The Capital building in Columbus, Ohio. Photo by Jim Bowen / Creative Commons

COLUMBUS — “After nearly three months of committee hearings in the Ohio House and Senate, legislation crafted to subsidize two nuclear power plants while scrapping renewable energy mandates and energy efficiency programs is so bollixed that lawmakers Monday were struggling to write a new bill.

Republican Senate leadership is aiming to unveil a substitute bill by this Wednesday or Thursday to replace House Bill 6, which was introduced by House GOP leaders in early April as a “clean air” bill and significantly altered 18 times following committee hearings before its passage by the House as Sub HB 6 on May 29.

…The tough political maneuvering involved in this week’s last-minute creation of an acceptable compromise bill comes as senators are seeing two new analytical reports predicting that passage of the legislation as written would drastically drive up Ohio power prices and potentially drive out new manufacturing to states south of Ohio where power prices would be lower.

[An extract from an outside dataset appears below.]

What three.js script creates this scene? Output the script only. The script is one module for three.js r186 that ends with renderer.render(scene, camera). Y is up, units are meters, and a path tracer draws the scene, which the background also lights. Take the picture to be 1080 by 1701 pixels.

The latter conclusion comes from Ohio State University economist Edward Hill who delivered his analysis to the Senate’s Energy and Public Utilities Committee on Monday for its fifth hearing on the bill set for today.

Previous studies by Hill and other academic economists have shown that customer electric bills in Ohio have increased over the last decade even as competition has driven down wholesale electric rates.”